Matt Nagy defended the manner in which his team conducted its offseason kicker search after multiple kickers who attended the rookie minicamp in May on a tryout basis and left without a contract were highly critical of the process.

Sports Illustrated published a story Wednesday that quoted several of the nine kickers,  some of them anonymously, whom the Bears brought in for an audition at rookie camp.

The kickers’ range of complaints included Nagy’s obsession with Cody Parkey’s missed 43-yard field goal attempt in Chicago’s playoff loss to the Eagles, the way the Bears used metrics to evaluate the kickers, the overall negative mood in the special-teams room and a perceived bias that involved kicker consultant Jamie Kohl, whom the Bears hired to aid them in their search.

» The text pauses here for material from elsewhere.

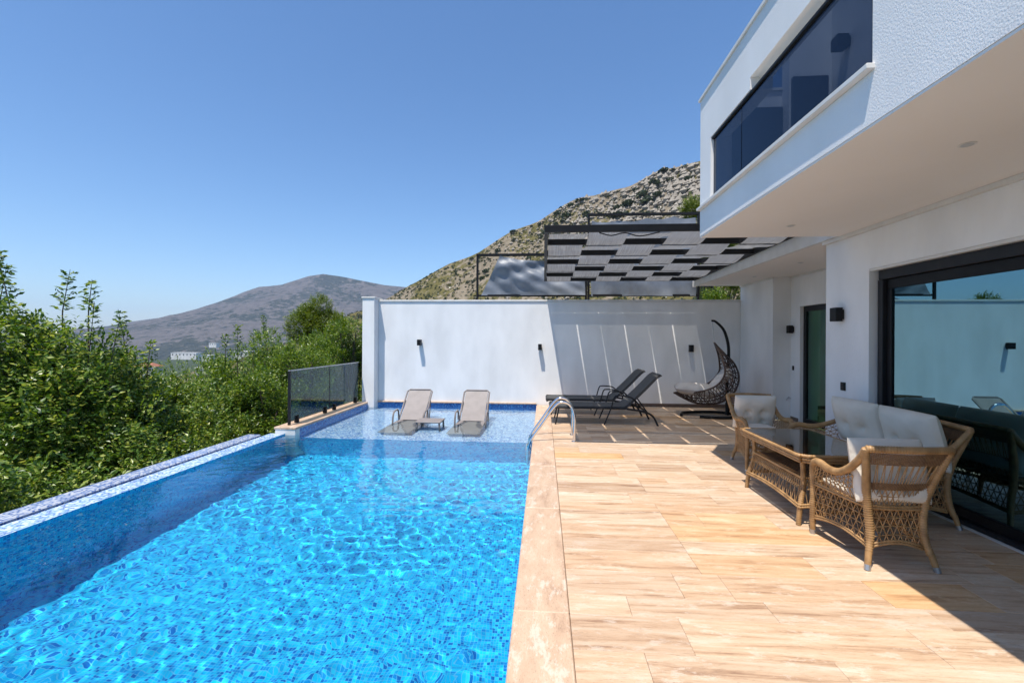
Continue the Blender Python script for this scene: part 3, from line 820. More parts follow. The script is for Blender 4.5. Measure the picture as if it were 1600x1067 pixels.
cop = empty('pool_coping', (0, 0, 0), kind='structure')
def slab(x0, x1, y0, y1, z0, z1, mt=None, parent=None):
    o = MB().box(-(x1 - x0) / 2, (x1 - x0) / 2, -(y1 - y0) / 2, (y1 - y0) / 2, 0, z1 - z0, .006).build('coping_stone', mt or M['travc'], parent or cop, smooth=False)
    o.location = ((x0 + x1) / 2, (y0 + y1) / 2, z0); return o
ycs = [-.6, 1.05, 2.6, 4.2, 5.6, 7.08, 7.5, 9.1, 10.775]
for a, b in zip(ycs[:-1], ycs[1:]): slab(-.165, .153, a + .0015, b - .0015, -.04, 0.001)
yl = [7.35, 8.3, 9.4, 10.49]
for a, b in zip(yl[:-1], yl[1:]): slab(-4.52, XS + .012, a + .0015, b - .0015, .0152, .055)
xs_ = [XS + .014, -2.9, -1.6, -.167]
for a, b in zip(xs_[:-1], xs_[1:]): slab(a + .0015, b - .0015, YW - .03, YW + .02, .0152, .05)
MB().box(-4.50, XS - .002, 7.36, 10.78, -3.9, .015).build('pool_side_wall', M['trim'], smooth=False, kind='structure')

# ------------------------------------------------------------------ garden wall with end pillar
gw = empty('garden_wall', (0, 10.8, 0), 0, 'long white plastered garden wall behind the pool and the loungers', 'wall')
MB().box(-4.0, 4.9, 0.0, .2, -3.9, 2.44).build('wall_panel', M['plaster'], gw, smooth=False)
MB().box(-4.29, -4.003, -.29, .2, -3.9, 2.50).build('pillar', M['plaster'], gw, smooth=False)
MB().box(-4.0, 4.9, -.02, .22, 2.443, 2.485, .004).build('wall_cap', M['trim'], gw, smooth=False)
MB().box(-4.31, -3.985, -.31, .22, 2.503, 2.535, .004).build('pillar_cap', M['trim'], gw, smooth=False)
MB().box(.16, 4.498, -.014, -.002, .003, .075).build('skirting', M['skirt'], gw, smooth=False)

# ------------------------------------------------------------------ villa
V_ = empty('villa', (3.5, 4, 0), 0, 'modern white two storey villa with overhanging upper floor on the right', 'house')
def vp(name, mb, m, smooth=False, parent=None, label=None):
    """mesh given in world coordinates, made a part of the villa"""
    o = mb.build(name, m, parent or V_, smooth=smooth, label=label)
    off = Vector((3.5, 4, 0)) if parent is None else Vector((0, 0, 0))
    if parent is None: o.location = -off
    return o
XF = 1.86
# upper box facade with the balcony opening cut out of it
fz0, fz1 = 2.78, 4.40
vp('facade', MB().box(XF, XF + .2, -3, 5.60, fz0 + .012, 3.09), M['stucco'])
vp('facade', MB().box(XF, XF + .2, -3, 2.73, 3.09, 3.83), M['stucco'])
vp('facade', MB().box(XF, XF + .2, -3, 2.73, 3.83, fz1), M['stucco'])
vp('facade', MB().box(XF, XF + .2, 5.26, 5.60, 3.09, 3.83), M['stucco'])
vp('facade', MB().box(XF, XF + .2, 4.28, 5.60, 3.83, fz1), M['stucco'])
vp('facade', MB().box(XF, XF + .2, 2.73, 4.28, 3.94, fz1), M['stucco'])
vp('end_wall', MB().box(XF + .2, 6.5, 5.4, 5.60, 2.98, fz1), M['stucco'])
vp('inner_wall', MB().box(2.70, 3.15, 5.25, 5.398, 3.09, 5.2), M['plaster'])
vp('parapet_cap', MB().box(XF - .02, XF + .22, -3, 5.62, fz1 + .001, fz1 + .03), M['trim'])
vp('parapet_cap', MB().box(XF + .221, 6.5, 5.38, 5.62, fz1 + .001, fz1 + .03), M['trim'])
vp('soffit', MB().box(XF + .004, 6.5, -3, 5.597, 2.775, 2.790), M['ceiling'])
vp('floor_slab', MB().box(XF + .2, 6.5, -3, 5.60, 2.792, 2.979), M['ceiling'])
vp('sill', MB().box(XF - .045, XF + .19, 2.71, 5.60, 3.092, 3.125, .004), M['trim'])
vp('balcony_floor', MB().box(XF + .2, 3.15, 2.0, 5.4, 2.98, 3.09), M['trim'])
vp('inner_wall', MB().box(3.152, 3.3, -3, 5.4, 2.98, 5.6), M['plaster'])
vp('inner_wall', MB().box(XF + .2, 3.15, 2.3, 2.45, 3.09, 4.39), M['plaster'])
vp('balcony_door', MB().box(3.10, 3.148, 2.7, 4.5, 3.1, 4.9), M['anthracite'])
vp('balcony_window', MB().box(2.15, 2.69, 5.36, 5.398, 3.10, 4.2), M['anthracite'])
vp('balcony_window', MB().box(2.72, 3.09, 5.20, 5.248, 3.10, 4.45), M['anthracite'])
# balcony glass
g1 = vp('glass_panel', MB().box(XF + .03, XF + .042, 2.76, 4.52, 3.128, 3.80), M['balcony_glass'])
g2 = vp('glass_panel', MB().box(XF + .03, XF + .042, 4.535, 5.25, 3.128, 3.80), M['balcony_glass'])
vp('top_rail', MB().box(XF + .01, XF + .06, 2.735, 5.255, 3.802, 3.829, .004), M['black'])
vp('rail_post', MB().box(XF + .015, XF + .058, 2.733, 2.757, 3.126, 3.80), M['black'])
vp('glass_clamp', MB().box(XF + .02, XF + .052, 4.50, 4.555, 3.126, 3.17), M['steel'])
# soffit spotlights
for sx, sy, sz in ((2.62, 3.02, 0), (2.62, 5.05, 0), (2.6, 1.2, 0), (4.1, 7.6, .025), (4.1, 9.2, .025)):
    mb = MB(); ring = []
    mb.tube([(sx, sy, 2.771 + sz), (sx, sy, 2.7745 + sz)], .045, 20)
    o = vp('ceiling_spotlight', mb, M['trim'], True)
    mb = MB(); mb.tube([(sx, sy, 2.7685 + sz), (sx, sy, 2.7705 + sz)], .032, 16)
    vp('lens', mb, M['curtain'], True, parent=o)
# terrace roof slab beyond, with its edge beam
vp('terrace_roof', MB().box(3.48, 6.5, 5.603, 10.78, 2.80, 2.98), M['ceiling'])
vp('roof_edge', MB().box(3.42, 3.478, 5.603, 10.78, 2.775, 3.0), M['trim'])
# ground floor walls
vp('wall', MB().box(3.5, 3.75, 5.17, 5.92, 0.0, 2.774), M['plaster'])
vp('wall', MB().box(3.5, 3.75, -3, 5.17, 2.33, 2.774), M['plaster'])
vp('wall', MB().box(3.752, 4.84, 5.75, 5.92, 0, 2.774), M['plaster'])
vp('wall', MB().box(4.84, 5.05, 5.92, 7.75, 0, 2.80), M['plaster'])
vp('wall', MB().box(4.84, 5.05, 8.98, 9.30, 0, 2.80), M['plaster'])
vp('wall', MB().box(4.84, 5.05, 7.75, 8.98, 2.2, 2.80), M['plaster'])
vp('wall', MB().box(4.50, 5.05, 9.30, 10.79, 0, 2.80), M['plaster'])
vp('cornice', MB().box(3.45, 3.498, -3, 5.92, 2.735, 2.773), M['trim'])
for a in ((4.81, 4.838, 5.93, 9.3), (4.47, 4.498, 9.27, 10.78)):
    vp('cornice', MB().box(a[0], a[1], a[2], a[3], 2.765, 2.798), M['trim'])
for (x0, x1, y0, y1) in ((4.826, 4.838, 5.95, 7.7), (4.826, 4.838, 9.02, 9.28), (4.487, 4.498, 9.29, 10.76), (3.487, 3.498, 5.2, 5.9)):
    vp('skirting', MB().box(x0, x1, y0, y1, .003, .075), M['skirt'])
# big sliding window
win = empty('window', (0, 0, 0)); win.parent = V_
def wpart(name, mb, m, sm=False):
    o = mb.build(name, m, win, smooth=sm); o.location = (-3.5, -4, 0); return o
wpart('frame', MB().box(3.56, 3.68, -3, 5.12, 2.20, 2.30, .004), M['anthracite'])
wpart('frame', MB().box(3.56, 3.68, 5.06, 5.13, .04, 2.199, .004), M['anthracite'])
wpart('frame', MB().box(3.545, 3.72, -3, 5.14, 0.0, .035, .004), M['anthracite'])
wpart('sash', MB().box(3.60, 3.645, -3, 5.055, 2.10, 2.198, .004), M['black'])
wpart('sash', MB().box(3.60, 3.645, 4.99, 5.057, .04, 2.098, .004), M['black'])
wpart('sash', MB().box(3.60, 3.645, -3, 4.988, .04, .12, .004), M['black'])
wpart('sash', MB().box(3.61, 3.65, 2.50, 2.60, .122, 2.098, .004), M['black'])
wpart('pane', MB().box(3.618, 3.626, 2.602, 4.988, .122, 2.098), M['window_glass'])
wpart('pane', MB().box(3.628, 3.636, -3, 2.498, .122, 2.098), M['window_glass'])
wpart('blind_box', MB().box(3.502, 3.555, -3, 5.165, 2.30, 2.328), M['trim'])
slab(3.502, 3.756, -1, 5.168, -.0298, -.002, M['trim'], V_).location = (.129, -1.916, -.0298)
# dark room behind the window
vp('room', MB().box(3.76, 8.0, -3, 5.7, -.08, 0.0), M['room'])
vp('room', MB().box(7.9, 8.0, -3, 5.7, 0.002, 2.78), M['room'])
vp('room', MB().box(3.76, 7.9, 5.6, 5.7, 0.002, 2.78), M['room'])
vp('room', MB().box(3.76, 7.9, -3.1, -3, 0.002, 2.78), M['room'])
cu = MB(); cu.grid(lambda u, v: (3.86 + .035 * math.sin(u * 60), 3.9 + 1.05 * u, .05 + 2.1 * v), 120, 2)
vp('curtain', cu, M['curtain'], True)
# recessed glass door
dr = empty('door', (0, 0, 0)); dr.parent = V_
def dpart(name, mb, m):
    o = mb.build(name, m, dr, smooth=False); o.location = (-3.5, -4, 0); return o
dpart('frame', MB().box(4.90, 4.96, 8.90, 8.978, 0.0, 2.198, .003), M['anthracite'])
dpart('frame', MB().box(4.90, 4.96, 7.752, 7.83, 0.0, 2.198, .003), M['anthracite'])
dpart('frame', MB().box(4.90, 4.96, 7.832, 8.898, 2.1, 2.198, .003), M['anthracite'])
dpart('frame', MB().box(4.90, 4.96, 7.832, 8.898, 0.0, .09, .003), M['anthracite'])
dpart('pane', MB().box(4.925, 4.933, 7.832, 8.898, .092, 2.098), M['door_glass'])
dpart('handle', MB().box(4.86, 4.88, 7.88, 7.90, .95, 1.15, .003), M['steel'])
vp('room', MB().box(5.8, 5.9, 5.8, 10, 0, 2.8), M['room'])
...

“All of Jamie’s guys, they could have shanked the kick, and it was like, ‘Oh, you have really good rotation, your foot is wrapping around the ball,'” one kicker told SI. “I don’t think this situation will be solved or will be what the team needs to be until Jamie Kohl is gone. The way he very much tries to control a room, tries to be the alpha.”

Another kicker added: “All the vibes they gave us during the specialists meetings just did not seem positive whatsoever. It didn’t seem like anyone did well. The vibe and the energy was off.”